**Direction**
Go through the lines below and copy each one that holds the string "scene".

**Dataset content**
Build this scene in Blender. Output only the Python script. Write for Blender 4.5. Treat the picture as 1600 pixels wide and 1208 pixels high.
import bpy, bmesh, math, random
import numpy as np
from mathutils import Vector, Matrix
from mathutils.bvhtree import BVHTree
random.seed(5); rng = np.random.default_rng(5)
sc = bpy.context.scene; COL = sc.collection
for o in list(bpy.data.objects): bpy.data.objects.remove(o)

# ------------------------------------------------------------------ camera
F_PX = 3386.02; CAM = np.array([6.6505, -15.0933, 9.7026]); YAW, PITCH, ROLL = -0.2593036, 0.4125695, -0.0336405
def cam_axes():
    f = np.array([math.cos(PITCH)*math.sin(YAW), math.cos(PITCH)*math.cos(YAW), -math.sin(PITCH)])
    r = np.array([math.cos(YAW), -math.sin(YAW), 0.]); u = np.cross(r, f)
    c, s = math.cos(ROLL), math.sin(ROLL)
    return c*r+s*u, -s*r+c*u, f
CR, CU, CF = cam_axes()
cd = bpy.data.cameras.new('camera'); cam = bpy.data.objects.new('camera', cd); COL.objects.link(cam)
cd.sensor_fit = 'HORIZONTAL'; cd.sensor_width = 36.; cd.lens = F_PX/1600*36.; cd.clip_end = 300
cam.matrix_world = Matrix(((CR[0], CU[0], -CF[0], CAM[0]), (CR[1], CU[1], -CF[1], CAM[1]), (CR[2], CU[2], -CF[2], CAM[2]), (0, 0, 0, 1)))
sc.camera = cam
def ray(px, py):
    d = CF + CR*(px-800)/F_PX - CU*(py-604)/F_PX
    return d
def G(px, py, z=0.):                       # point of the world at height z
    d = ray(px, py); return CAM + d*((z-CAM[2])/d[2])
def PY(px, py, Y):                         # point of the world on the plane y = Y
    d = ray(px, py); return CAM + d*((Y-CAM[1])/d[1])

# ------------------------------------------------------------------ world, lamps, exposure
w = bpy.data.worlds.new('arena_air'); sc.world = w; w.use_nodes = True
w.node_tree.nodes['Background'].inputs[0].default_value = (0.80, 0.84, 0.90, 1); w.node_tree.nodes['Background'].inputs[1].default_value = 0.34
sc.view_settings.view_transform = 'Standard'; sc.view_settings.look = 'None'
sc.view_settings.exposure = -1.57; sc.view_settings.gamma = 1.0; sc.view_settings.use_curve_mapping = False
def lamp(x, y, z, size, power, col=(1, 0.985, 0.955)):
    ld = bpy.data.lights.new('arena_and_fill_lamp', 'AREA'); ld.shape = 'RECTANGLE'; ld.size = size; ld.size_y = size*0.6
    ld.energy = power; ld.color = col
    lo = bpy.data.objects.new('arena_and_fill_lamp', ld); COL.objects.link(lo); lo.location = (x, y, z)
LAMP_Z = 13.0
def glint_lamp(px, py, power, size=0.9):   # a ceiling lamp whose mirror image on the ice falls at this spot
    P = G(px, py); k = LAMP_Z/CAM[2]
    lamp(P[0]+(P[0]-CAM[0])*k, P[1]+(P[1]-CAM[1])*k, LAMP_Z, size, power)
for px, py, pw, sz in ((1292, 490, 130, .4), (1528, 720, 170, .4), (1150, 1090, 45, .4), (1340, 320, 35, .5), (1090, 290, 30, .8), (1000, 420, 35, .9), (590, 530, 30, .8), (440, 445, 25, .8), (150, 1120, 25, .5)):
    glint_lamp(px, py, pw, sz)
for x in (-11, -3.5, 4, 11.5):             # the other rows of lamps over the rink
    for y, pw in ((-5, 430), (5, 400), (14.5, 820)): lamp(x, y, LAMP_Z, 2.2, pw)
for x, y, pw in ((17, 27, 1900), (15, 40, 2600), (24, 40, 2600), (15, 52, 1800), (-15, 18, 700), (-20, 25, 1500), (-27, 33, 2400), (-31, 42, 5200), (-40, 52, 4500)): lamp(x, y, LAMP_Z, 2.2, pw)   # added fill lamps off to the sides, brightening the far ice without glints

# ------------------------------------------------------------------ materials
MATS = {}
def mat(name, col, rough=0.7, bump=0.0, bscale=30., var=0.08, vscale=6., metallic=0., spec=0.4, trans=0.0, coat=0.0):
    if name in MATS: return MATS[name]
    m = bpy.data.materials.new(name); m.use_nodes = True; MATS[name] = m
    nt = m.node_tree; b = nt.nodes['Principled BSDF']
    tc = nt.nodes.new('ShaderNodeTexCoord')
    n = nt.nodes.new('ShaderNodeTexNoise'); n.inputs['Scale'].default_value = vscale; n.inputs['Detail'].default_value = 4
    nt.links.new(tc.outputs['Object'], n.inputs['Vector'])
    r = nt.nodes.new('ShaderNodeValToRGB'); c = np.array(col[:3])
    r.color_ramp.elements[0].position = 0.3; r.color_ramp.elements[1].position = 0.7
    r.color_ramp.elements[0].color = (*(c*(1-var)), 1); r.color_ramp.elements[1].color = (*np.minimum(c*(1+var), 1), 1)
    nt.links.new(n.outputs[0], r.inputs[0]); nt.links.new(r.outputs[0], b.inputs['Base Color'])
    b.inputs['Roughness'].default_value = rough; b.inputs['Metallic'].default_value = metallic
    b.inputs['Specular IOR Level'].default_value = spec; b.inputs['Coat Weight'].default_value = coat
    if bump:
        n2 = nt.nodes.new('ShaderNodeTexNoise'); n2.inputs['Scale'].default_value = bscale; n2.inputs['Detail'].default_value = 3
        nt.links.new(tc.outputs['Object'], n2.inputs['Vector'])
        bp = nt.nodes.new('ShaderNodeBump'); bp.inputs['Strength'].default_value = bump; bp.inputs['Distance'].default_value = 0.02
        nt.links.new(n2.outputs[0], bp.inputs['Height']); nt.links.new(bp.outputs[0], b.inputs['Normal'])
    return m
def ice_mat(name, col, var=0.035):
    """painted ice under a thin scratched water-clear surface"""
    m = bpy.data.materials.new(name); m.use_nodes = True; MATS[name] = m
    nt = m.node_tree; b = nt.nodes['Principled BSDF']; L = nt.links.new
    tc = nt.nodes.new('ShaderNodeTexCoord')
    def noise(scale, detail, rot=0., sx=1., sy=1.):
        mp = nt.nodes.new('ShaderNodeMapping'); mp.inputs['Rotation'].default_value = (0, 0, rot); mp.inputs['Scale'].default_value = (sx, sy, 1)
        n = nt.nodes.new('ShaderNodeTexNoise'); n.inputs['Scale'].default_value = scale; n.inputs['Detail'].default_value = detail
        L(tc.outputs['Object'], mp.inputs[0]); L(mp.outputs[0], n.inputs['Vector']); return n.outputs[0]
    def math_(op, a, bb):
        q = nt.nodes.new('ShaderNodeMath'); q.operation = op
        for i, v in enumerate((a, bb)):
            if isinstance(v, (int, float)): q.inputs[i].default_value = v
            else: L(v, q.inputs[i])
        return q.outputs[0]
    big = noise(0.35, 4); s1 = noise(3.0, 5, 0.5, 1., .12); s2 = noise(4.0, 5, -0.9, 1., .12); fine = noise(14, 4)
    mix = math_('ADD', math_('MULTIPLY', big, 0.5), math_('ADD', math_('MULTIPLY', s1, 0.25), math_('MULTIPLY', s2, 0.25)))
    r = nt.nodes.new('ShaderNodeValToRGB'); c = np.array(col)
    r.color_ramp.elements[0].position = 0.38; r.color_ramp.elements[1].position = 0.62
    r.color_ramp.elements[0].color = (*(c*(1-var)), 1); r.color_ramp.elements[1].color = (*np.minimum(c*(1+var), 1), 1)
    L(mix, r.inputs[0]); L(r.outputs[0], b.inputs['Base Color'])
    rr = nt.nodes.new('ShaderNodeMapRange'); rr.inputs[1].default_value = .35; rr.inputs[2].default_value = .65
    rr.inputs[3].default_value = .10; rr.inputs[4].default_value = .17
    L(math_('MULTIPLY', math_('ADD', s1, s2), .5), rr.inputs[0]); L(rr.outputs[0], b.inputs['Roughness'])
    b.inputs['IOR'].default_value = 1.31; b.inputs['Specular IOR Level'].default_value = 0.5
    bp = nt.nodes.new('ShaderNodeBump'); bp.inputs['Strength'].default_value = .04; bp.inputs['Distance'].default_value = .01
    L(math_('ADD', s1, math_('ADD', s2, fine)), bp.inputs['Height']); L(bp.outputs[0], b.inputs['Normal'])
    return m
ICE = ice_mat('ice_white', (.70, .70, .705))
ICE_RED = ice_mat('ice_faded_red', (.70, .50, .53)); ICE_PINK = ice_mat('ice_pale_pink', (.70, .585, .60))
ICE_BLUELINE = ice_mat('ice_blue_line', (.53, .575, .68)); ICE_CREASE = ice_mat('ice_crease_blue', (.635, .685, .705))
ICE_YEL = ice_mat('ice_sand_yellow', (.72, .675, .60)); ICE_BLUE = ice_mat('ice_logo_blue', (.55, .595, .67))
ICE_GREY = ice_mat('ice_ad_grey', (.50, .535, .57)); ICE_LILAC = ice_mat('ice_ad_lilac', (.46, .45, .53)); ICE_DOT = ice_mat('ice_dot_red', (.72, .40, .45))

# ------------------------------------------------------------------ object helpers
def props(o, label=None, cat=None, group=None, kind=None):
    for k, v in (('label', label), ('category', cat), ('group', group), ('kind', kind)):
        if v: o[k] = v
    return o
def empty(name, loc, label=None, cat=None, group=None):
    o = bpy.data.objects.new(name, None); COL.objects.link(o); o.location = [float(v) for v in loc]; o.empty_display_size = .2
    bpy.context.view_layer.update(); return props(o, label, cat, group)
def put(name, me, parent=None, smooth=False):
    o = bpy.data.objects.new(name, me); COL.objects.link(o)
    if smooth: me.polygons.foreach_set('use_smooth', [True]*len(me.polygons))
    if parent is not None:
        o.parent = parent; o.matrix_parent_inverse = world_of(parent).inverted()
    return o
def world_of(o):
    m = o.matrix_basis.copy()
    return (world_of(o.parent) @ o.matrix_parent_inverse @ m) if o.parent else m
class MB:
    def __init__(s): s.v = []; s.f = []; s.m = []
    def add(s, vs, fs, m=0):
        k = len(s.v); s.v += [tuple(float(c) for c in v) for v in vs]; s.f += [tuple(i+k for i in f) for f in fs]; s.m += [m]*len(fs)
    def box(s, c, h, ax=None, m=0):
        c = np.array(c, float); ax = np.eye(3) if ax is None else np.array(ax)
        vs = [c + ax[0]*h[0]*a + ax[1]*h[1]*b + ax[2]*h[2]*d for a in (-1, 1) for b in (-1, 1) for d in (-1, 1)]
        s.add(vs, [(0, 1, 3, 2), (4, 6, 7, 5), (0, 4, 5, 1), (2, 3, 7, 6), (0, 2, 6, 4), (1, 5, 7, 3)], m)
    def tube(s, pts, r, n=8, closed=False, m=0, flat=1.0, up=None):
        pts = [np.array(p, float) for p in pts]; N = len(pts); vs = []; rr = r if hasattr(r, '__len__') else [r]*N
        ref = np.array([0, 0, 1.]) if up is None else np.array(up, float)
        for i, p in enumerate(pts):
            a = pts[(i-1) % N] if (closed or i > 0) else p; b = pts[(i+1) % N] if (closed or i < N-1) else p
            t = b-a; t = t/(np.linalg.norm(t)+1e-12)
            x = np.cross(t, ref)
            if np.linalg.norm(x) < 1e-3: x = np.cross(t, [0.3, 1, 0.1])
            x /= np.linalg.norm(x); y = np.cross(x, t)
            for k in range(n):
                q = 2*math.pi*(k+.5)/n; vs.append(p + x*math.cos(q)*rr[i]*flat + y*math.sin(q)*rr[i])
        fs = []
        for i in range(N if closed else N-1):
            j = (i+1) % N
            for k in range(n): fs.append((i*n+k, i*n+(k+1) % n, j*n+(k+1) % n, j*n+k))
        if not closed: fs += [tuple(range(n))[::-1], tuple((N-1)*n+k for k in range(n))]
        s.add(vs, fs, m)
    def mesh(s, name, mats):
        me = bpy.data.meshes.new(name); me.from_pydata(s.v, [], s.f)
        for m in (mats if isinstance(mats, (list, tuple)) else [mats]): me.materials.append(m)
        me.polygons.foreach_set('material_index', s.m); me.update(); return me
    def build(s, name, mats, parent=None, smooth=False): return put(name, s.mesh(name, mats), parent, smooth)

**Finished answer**
Build this scene in Blender. Output only the Python script. Write for Blender 4.5. Treat the picture as 1600 pixels wide and 1208 pixels high.
sc = bpy.context.scene; COL = sc.collection